4. Security, Compliance, and Maintenance
Federal compliance is mandatory for any SWAN carrying sensitive data:
- CJIS — For law enforcement (encryption, segmentation, personnel screening)
- HIPAA — For health data (safeguards for ePHI)
- FedRAMP — For cloud connections
Key Security Practices
- Strict network segmentation with VLANs and next-generation firewalls
- Zero-trust principles (authenticate every connection)
- Network Access Control (NAC) at edges
- 30/60/90-day patch management cycles
- 24/7 NOC with defined SLAs
Regular audits prevent configuration drift and lateral movement risks.

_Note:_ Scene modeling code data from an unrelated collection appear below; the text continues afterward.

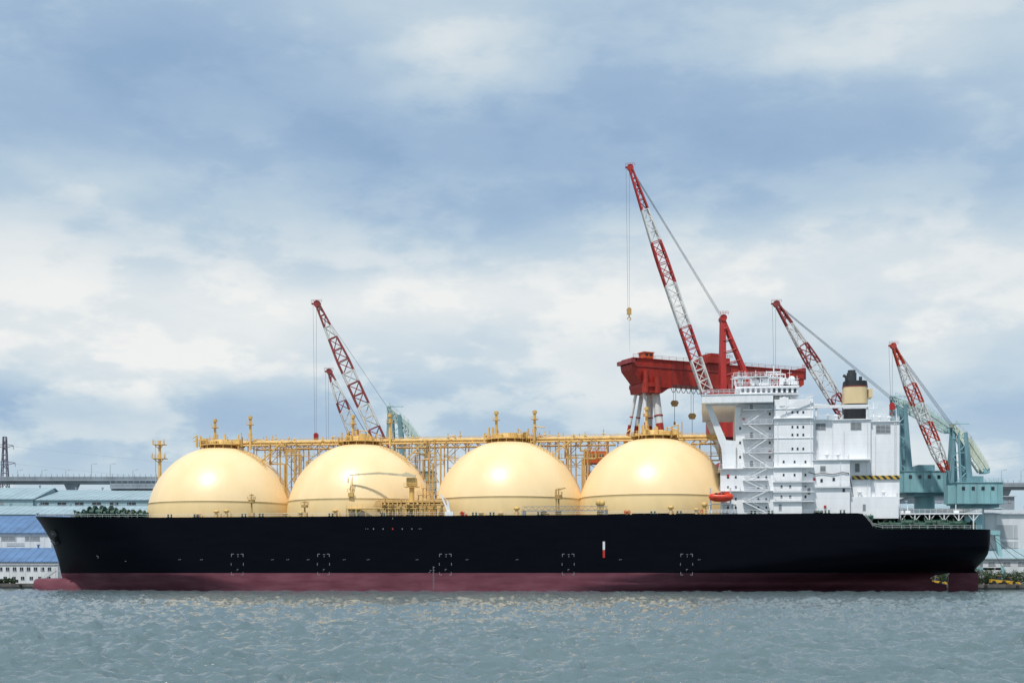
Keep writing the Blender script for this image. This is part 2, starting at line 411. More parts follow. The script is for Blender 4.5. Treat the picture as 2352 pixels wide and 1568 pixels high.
for gi in range(4):
    gc=(TK[gi][0]+TK[gi+1][0])/2 if gi<3 else TK[3][0]+21
    offs=OFFS[gi]; mb=MB()
    for yi,y in enumerate((27.5,33.5)):
        for i,o in enumerate(offs):
            if yi and i%2: continue
            x=gc+o; zb=inner(x,y)-.5
            mb.tube((x,y,zb),(x,y,CZ),.2 if i%2==0 else .14,6,i%2)
            if i+1<len(offs):
                x2=gc+offs[i+1]; zz=CZ-1.9; k=i; st=rnd.choice((3.2,4.2,5.5)); 
                if i%4==3:
                    mb.tube((x,y,zz-1.5),((x+x2)/2,y,zz),.14,4); mb.tube((x2,y,zz-1.5),((x+x2)/2,y,zz),.14,4); continue
                while zz-st>max(zb,inner(x2,y)) :
                    mb.tube((x,y,zz),(x2,y,zz-st),.14,4) if k%2 else mb.tube((x2,y,zz),(x,y,zz-st),.14,4)
                    mb.tube((x,y,zz-st),(x2,y,zz-st),.13,4); zz-=st; k+=1
    # one long horizontal gallery part-way down with rail
    zg=CZ-rnd.uniform(4.5,6.5); xa,xb2=gc-8,gc+8
    mb.box(xa,xb2,26.2,27.2,zg,zg+.2); mb.rail([(xa,26.2,zg+.2),(xb2,26.2,zg+.2)],1.1,1.6,.06)
    for o in offs: mb.tube((gc+o,27.5,CZ-.9),(gc+o,33.5,CZ-.9),.15,5)
    for k in range(7):
        x=gc+rnd.uniform(-7,7); zt=CZ-rnd.uniform(1,8); x2=x+rnd.uniform(-6,6)
        mb.tube((x,24.5,DK),(x,24.5,zt),.28,8,1); mb.tube((x,24.5,zt),(x2,24.5,zt),.25,6,1); mb.tube((x2,24.5,zt),(x2,24.5,CZ),.22,6,1)
    xa=gc-9; za=max(inner(xa,23),CZ-9); mb.boxbeam((xa,23,za),(xa+7,23,CZ),.8,.35,0); mb.tube((xa,22.6,za+1.1),(xa+7,22.6,CZ+1.1),.08,4)
    mb.obj('catwalk_trestle',[YEL,YELD],ship)

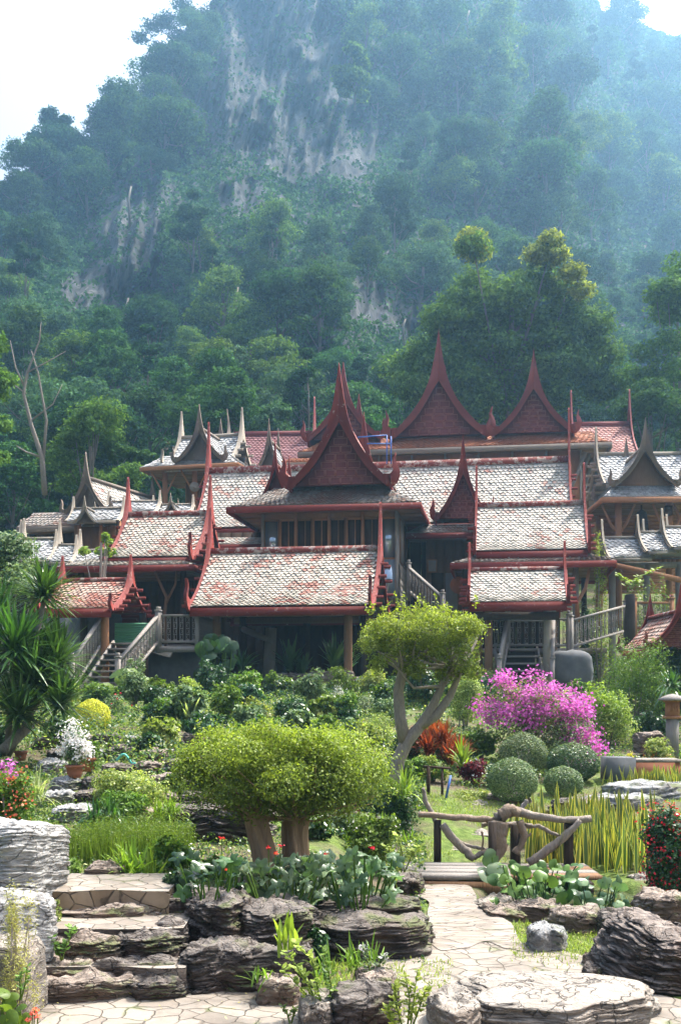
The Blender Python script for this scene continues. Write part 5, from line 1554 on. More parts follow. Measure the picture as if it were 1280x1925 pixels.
shrub("pale green dense bush behind the tall topiary's right side", 872, 1390, 100, 120, 'lf_varieg', .05, 7500, 8, 25.0, "dense_shrub", nb=14, lift=.35)
shrub("dark green bush full of red flower heads at the right edge", 1262, 1702, 130, 185, 'lf_deep', .045, 15000, 9, 11.6, "flowering_bush", nb=26, flowers='fl_red', fclump=260, fn=1900, fsize=.028, shell=.5, up=.3)
shrub("yellow round clipped bush at the left below the stairs", 174, 1378, 68, 64, 'lf_yellow', .035, 6500, 10, 21.5, "round_bush", dome=True, depth=.35)
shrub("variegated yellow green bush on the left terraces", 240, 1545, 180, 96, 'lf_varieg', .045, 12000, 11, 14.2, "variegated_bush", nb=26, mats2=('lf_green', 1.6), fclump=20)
shrub("dark leafy half of bush under the variegated bush's centre", 235, 1548, 120, 62, 'lf_green', .055, 4200, 12, 13.6, "leafy_bush", nb=12)
shrub("coral and pink flowering bush at the left edge above the boulder", 22, 1588, 110, 150, 'lf_green', .04, 5500, 13, 11.0, "flowering_bush", nb=16, shell=.3, flowers='fl_coral', fclump=20, fn=620, fsize=.032, lift=.15)
shrub("purple flowering twig bush at the far left edge", 6, 1490, 60, 70, 'lf_green', .045, 1800, 14, 14.0, "flowering_bush", nb=8, flowers='fl_magenta', fclump=8, fn=240, fsize=.045, shell=.3)
shrub("straw coloured dry wispy bush in front of the left boulders", 32, 1760, 110, 100, 'straw', .02, 3600, 15, 7.1, "dry_bush", nb=12, shell=.1, aspect=.3, stems=30, trunk=.006)
shrub("pale pinkish twiggy bush left of the wide topiary", 305, 1440, 60, 62, 'straw', .04, 2500, 16, 19.0, "twiggy_bush", nb=9, shell=.3)
shrub("rusty brown dry fern bush right of the topiary trunks", 640, 1600, 105, 50, 'straw', .03, 8000, 17, 13.5, "fern_bush", nb=14, shell=.3, aspect=.25)
shrub("low white flowering bush by the tall topiary foot", 700, 1620, 130, 90, 'lf_green', .05, 6500, 18, 12.3, "leafy_bush", nb=16, flowers='fl_white', fclump=14, fn=70, fsize=.03, shell=.35)
shrub("small weeping green bush left of the bridge", 750, 1560, 100, 95, 'lf_deep', .05, 6000, 19, 15.0, "leafy_bush", nb=14, mats2=('lf_green', .7), shell=.35)
shrub("yellow leaved flowering plant beside the brown planter", 1184, 1440, 46, 30, 'lf_yellow', .05, 900, 20, 20.0, "yellow_plant", nb=8)
shrub("pale green bush with orange blossoms at the right edge", 1240, 1440, 80, 60, 'lf_varieg', .05, 3500, 21, 20.5, "flowering_bush", nb=10, flowers='fl_coral', fclump=5, fn=60, fsize=.04)
shrub("dark wine red leaved plants left of the globe bushes", 885, 1482, 80, 55, 'lf_wine', .06, 1900, 22, 19.0, "wine_leaved_plant", nb=12, flowers='fl_white', fclump=12, fn=60, fsize=.04)
shrub("low pale flowering plants under the wine red leaves", 880, 1510, 110, 26, 'lf_varieg', .035, 3000, 23, 17.8, "low_flowers", nb=12)
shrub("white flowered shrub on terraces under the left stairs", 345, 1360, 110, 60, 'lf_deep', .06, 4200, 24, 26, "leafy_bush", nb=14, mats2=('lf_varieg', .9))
shrub("ivy covered mound across the porch front", 590, 1345, 170, 55, 'lf_deep', .10, 4500, 25, 29.5, "ivy_mound", nb=20, aspect=.7, depth=.9)
shrub("round dark shrub in front of the porch's right post", 688, 1372, 66, 64, 'lf_globe', .05, 5000, 26, 26.5, "globe_bush", dome=True, depth=.5)
shrub("small dark clipped bush below the ivy mound", 632, 1374, 50, 42, 'lf_deep', .05, 2800, 27, 26.0, "round_bush", dome=True, depth=.4)
shrub("whitish twiggy shrub left of the porch's right post", 632, 1345, 56, 60, 'fl_white', .035, 1100, 28, 28, "twiggy_bush", nb=9, shell=.2, mats2=('lf_globe', .75))
shrub("yellow green conifer like bush behind the wide topiary", 716, 1440, 80, 100, 'lf_varieg', .05, 6500, 29, 21, "feathery_bush", nb=12, aspect=.2)
shrub("lime bush peeking over the wide topiary's right end", 600, 1400, 90, 50, 'lf_lime', .04, 4500, 30, 21, "leafy_bush", nb=10)
shrub("red flowered small shrub left of the stairs' post", 215, 1372, 80, 70, 'lf_globe', .05, 3800, 31, 23.5, "flowering_bush", nb=12, flowers='fl_red', fclump=12, fn=80, fsize=.045)
shrub("small leafy shrub hanging over the left stair railing", 250, 1290, 62, 66, 'lf_globe', .06, 1900, 32, 29.4, "leafy_bush", nb=9, shell=.2)
shrub("bushy green and pink flowered plants behind the brown railing", 1215, 1150, 130, 70, 'lf_green', .08, 4500, 33, 35.6, "flowering_bush", nb=14, flowers='fl_magenta', fclump=8, fn=60, fsize=.07)
shrub("yellow green grasslike plant on the right pavilion's eave", 1128, 1060, 44, 62, 'lf_lime', .14, 1500, 34, 34.6, "leafy_bush", nb=8, aspect=.15, shell=.2)
shrub("shady greenery behind the climbing right railing", 1105, 1175, 90, 45, 'lf_deep', .09, 3000, 35, 36.0, "leafy_bush", nb=12)
shrub("low green hedge mass at the right behind the lantern", 1262, 1330, 100, 110, 'lf_deep', .09, 7000, 36, 27.5, "leafy_bush", nb=16, mats2=('lf_green', .95))
shrub("dark leafy mass at the base of the climbing monstera", 430, 1360, 140, 110, 'lf_deep', .09, 6000, 37, 30, "leafy_bush", nb=18, aspect=.6)
shrub("lower left leafy plant on the boulder's foot", 120, 1660, 90, 52, 'lf_green', .05, 2600, 38, 9.9, "leafy_bush", nb=10, shell=.3)
shrub("pale succulent like plant beside the upper platform wall", 95, 1735, 60, 45, 'lf_varieg', .03, 1500, 39, 8.6, "leafy_bush", nb=8)

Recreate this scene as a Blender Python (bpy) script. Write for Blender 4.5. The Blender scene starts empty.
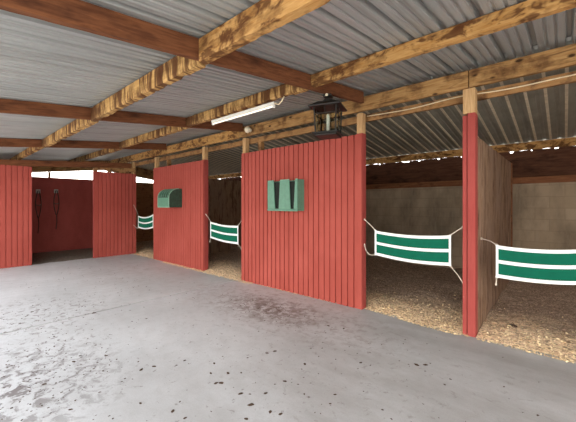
import bpy, bmesh, math, random
from mathutils import Vector, Matrix, noise
random.seed(7)
S = bpy.context.scene
COL = S.collection
PI = math.pi

# ------------------------------------------------------------------ helpers
def link(o, parent=None):
    COL.objects.link(o)
    if parent: o.parent = parent
    return o

def tag(o, label=None, cat=None, group=None, kind=None):
    if label: o['label'] = label
    if cat: o['category'] = cat
    if group: o['group'] = group
    if kind: o['kind'] = kind
    return o

def mesh_obj(name, bm, mats, parent=None, loc=(0, 0, 0), rot=(0, 0, 0), smooth=False):
    me = bpy.data.meshes.new(name)
    bm.normal_update()
    bm.to_mesh(me); bm.free()
    if not isinstance(mats, (list, tuple)): mats = [mats]
    for m in mats: me.materials.append(m)
    if smooth:
        for p in me.polygons: p.use_smooth = True
    o = bpy.data.objects.new(name, me)
    o.location = loc; o.rotation_euler = rot
    return link(o, parent)

def empty(name, loc, rot=(0, 0, 0)):
    o = bpy.data.objects.new(name, None)
    o.empty_display_size = .1
    o.location = loc; o.rotation_euler = rot
    return link(o)

def box(bm, x0, x1, y0, y1, z0, z1, mi=0, bevel=0):
    vs = [bm.verts.new(p) for p in ((x0,y0,z0),(x1,y0,z0),(x1,y1,z0),(x0,y1,z0),(x0,y0,z1),(x1,y0,z1),(x1,y1,z1),(x0,y1,z1))]
    fs = [bm.faces.new([vs[i] for i in f]) for f in ((3,2,1,0),(4,5,6,7),(0,1,5,4),(1,2,6,5),(2,3,7,6),(3,0,4,7))]
    for f in fs: f.material_index = mi
    if bevel:
        es = list({e for f in fs for e in f.edges})
        r = bmesh.ops.bevel(bm, geom=es, offset=bevel, segments=1, affect='EDGES')
        for f in r['faces']: f.material_index = mi
    return vs

def tube(bm, pts, r, n=8, cap=True):
    pts = [Vector(p) for p in pts]
    rings = []
    for i, p in enumerate(pts):
        d = (pts[min(i+1, len(pts)-1)] - pts[max(i-1, 0)]).normalized()
        a = Vector((0, 0, 1)) if abs(d.z) < .9 else Vector((1, 0, 0))
        u = d.cross(a).normalized(); v = d.cross(u)
        rr = r[i] if isinstance(r, (list, tuple)) else r
        rings.append([bm.verts.new(p + rr*(math.cos(2*PI*k/n)*u + math.sin(2*PI*k/n)*v)) for k in range(n)])
    for a, b in zip(rings, rings[1:]):
        for k in range(n): bm.faces.new((a[k], a[(k+1) % n], b[(k+1) % n], b[k]))
    if cap:
        bm.faces.new(rings[0][::-1]); bm.faces.new(rings[-1])

def lathe(bm, prof, n=16, c=(0, 0), mi=0):
    rings = []
    for r, z in prof:
        rings.append([bm.verts.new((c[0]+r*math.cos(2*PI*k/n), c[1]+r*math.sin(2*PI*k/n), z)) for k in range(n)])
    for a, b in zip(rings, rings[1:]):
        for k in range(n):
            f = bm.faces.new((a[k], a[(k+1) % n], b[(k+1) % n], b[k])); f.material_index = mi
    bm.faces.new(rings[0][::-1]).material_index = mi; bm.faces.new(rings[-1]).material_index = mi

def new_bm(): return bmesh.new()

# ---------------------------------------------------------------- materials
class NT:
    def __init__(s, name):
        s.m = bpy.data.materials.new(name); s.m.use_nodes = True
        s.t = s.m.node_tree; s.n = s.t.nodes; s.l = s.t.links
        s.b = s.n['Principled BSDF']; s.co = s.n.new('ShaderNodeTexCoord')
    def map(s, scale=(1, 1, 1), loc=(0, 0, 0), geo=False):
        m = s.n.new('ShaderNodeMapping'); m.inputs['Scale'].default_value = scale; m.inputs['Location'].default_value = loc
        if geo:
            g = s.n.new('ShaderNodeNewGeometry'); s.l.new(g.outputs['Position'], m.inputs[0])
        else: s.l.new(s.co.outputs['Object'], m.inputs[0])
        return m.outputs[0]
    def noise(s, vec, scale, detail=4, rough=.55, dist=0):
        n = s.n.new('ShaderNodeTexNoise'); n.inputs['Scale'].default_value = scale; n.inputs['Detail'].default_value = detail
        n.inputs['Roughness'].default_value = rough; n.inputs['Distortion'].default_value = dist
        s.l.new(vec, n.inputs['Vector']); return n.outputs['Fac']
    def vor(s, vec, scale, out='Color'):
        n = s.n.new('ShaderNodeTexVoronoi'); n.inputs['Scale'].default_value = scale
        s.l.new(vec, n.inputs['Vector']); return n.outputs[out]
    def ramp(s, fac, stops):
        r = s.n.new('ShaderNodeValToRGB'); e = r.color_ramp.elements
        while len(e) < len(stops): e.new(.5)
        for el, (p, c) in zip(e, stops):
            el.position = p; el.color = (*c, 1) if not isinstance(c, (int, float)) else (c, c, c, 1)
        s.l.new(fac, r.inputs[0]); return r.outputs[0]
    def mix(s, fac, a, b, mode='MIX'):
        m = s.n.new('ShaderNodeMix'); m.data_type = 'RGBA'; m.blend_type = mode
        for v, i in ((fac, 0), (a, 6), (b, 7)):
            if isinstance(v, (int, float)): m.inputs[i].default_value = v
            elif isinstance(v, tuple): m.inputs[i].default_value = (*v, 1)
            else: s.l.new(v, m.inputs[i])
        return m.outputs[2]
    def math(s, op, a, b=0.0, clamp=False):
        m = s.n.new('ShaderNodeMath'); m.operation = op; m.use_clamp = clamp
        for v, i in ((a, 0), (b, 1)):
            if isinstance(v, (int, float)): m.inputs[i].default_value = v
            else: s.l.new(v, m.inputs[i])
        return m.outputs[0]
    def rnd(s):
        o = s.n.new('ShaderNodeObjectInfo'); return o.outputs['Random']
    def color(s, c):
        if isinstance(c, tuple): s.b.inputs['Base Color'].default_value = (*c, 1)
        else: s.l.new(c, s.b.inputs['Base Color'])
    def bump(s, h, strength=.4, dist=.01):
        b = s.n.new('ShaderNodeBump'); b.inputs['Strength'].default_value = strength; b.inputs['Distance'].default_value = dist
        s.l.new(h, b.inputs['Height']); s.l.new(b.outputs[0], s.b.inputs['Normal'])
    def fin(s, rough=.8, metal=0, spec=.3):
        s.b.inputs['Roughness'].default_value = rough; s.b.inputs['Metallic'].default_value = metal
        s.b.inputs['Specular IOR Level'].default_value = spec
        return s.m

def plain(name, c, rough=.7, metal=0, spec=.4, var=.15):
    n = NT(name); f = n.noise(n.map(), 18, 4)
    n.color(n.mix(n.ramp(f, [(.3, 0.), (.7, 1.)]), tuple(v*(1-var) for v in c), tuple(min(1, v*(1+var)) for v in c)))
    return n.fin(rough, metal, spec)

def wood(name, c1, c2, dark, grain=(1, 9, 9), blotch=(1.2, 3, 3), bl=(.55, .7), cross=None, ct=(.43, .55, .92), rough=.85, knots=False):
    """long-grain timber: the length runs along local x"""
    n = NT(name)
    g = n.noise(n.map(grain), 4.5, 5, .6, .6)
    col = n.mix(n.ramp(g, [(.32, 0.), (.68, 1.)]), c1, c2)
    b = n.noise(n.map(blotch, (3.1, .7, 1.9)), 2.2, 4, .6)
    col = n.mix(n.ramp(b, [(bl[0], 0.), (bl[1], .85)]), col, dark)
    if cross:
        c = n.noise(n.map(cross, (1.3, 5.2, 2.2)), 3, 3, .7, .4)
        col = n.mix(n.ramp(c, [(ct[0], 0.), (ct[1], ct[2])]), col, dark)
    if knots:
        k = n.vor(n.map((3.0, 3, 6)), 1.6, 'Distance')
        col = n.mix(n.ramp(k, [(.10, .95), (.2, 0.)]), col, tuple(v*.45 for v in dark))
    n.color(col); n.bump(g, .5, .006)
    return n.fin(rough, 0, .2)

M = {}
M['rafter'] = wood('rafter_wood', (.105, .036, .015), (.21, .080, .033), (.035, .012, .007), bl=(.52, .75))
M['purlin'] = wood('rough_sawn_wood', (.42, .235, .078), (.60, .37, .145), (.085, .030, .010), blotch=(3, 2, 2), bl=(.45, .62), cross=(4.6, 1, .5))
M['purlin2'] = wood('flamed_purlin_wood', (.38, .18, .048), (.56, .33, .125), (.085, .028, .009), blotch=(1.8, 2.5, 3), bl=(.5, .68), cross=(2.0, 2, 3.4), ct=(.49, .60, .85))
M['header'] = wood('header_wood', (.30, .15, .05), (.46, .27, .11), (.075, .028, .010), blotch=(2.2, 4, 2), bl=(.48, .68), cross=(.9, 4, 5), ct=(.50, .66, .7), knots=True)
M['backplate'] = wood('old_plate_wood', (.26, .13, .05), (.40, .22, .09), (.07, .03, .015), blotch=(3, 3, 3), bl=(.45, .65))
M['postwood'] = wood('bare_post_wood', (.42, .24, .105), (.62, .40, .20), (.30, .14, .06), grain=(9, 9, 1), blotch=(4, 4, 1.2), bl=(.6, .8))
M['darkboard'] = wood('dark_board_wood', (.075, .030, .017), (.14, .060, .032), (.03, .012, .008))
M['barewall'] = wood('brown_outer_boards', (.24, .10, .045), (.38, .18, .08), (.10, .04, .02), grain=(9, 1, 9))
M['rail'] = wood('rail_wood', (.20, .075, .035), (.30, .13, .06), (.08, .03, .015))
M['dividerwood'] = None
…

5. Recommended Technologies
- Managed SD-WAN — For intelligent routing, security overlays, and cloud integration
- Dark Fiber / Fiber-as-a-Service (FaaS) — For long-term cost control and capacity ownership
These technologies align with government requirements for reliability and compliance.
Real-World Examples
States like California (CGEN), Texas (DIR Network), and Virginia (VITA) have implemented successful SWANs, demonstrating cost savings, improved services, and better rural connectivity.
Conclusion and Next Steps
A well-designed SWAN delivers operational efficiency, stronger public safety, and progress toward digital equity. Success depends on thorough planning, stakeholder alignment, and vendor partnerships that prioritize compliance and future-proofing.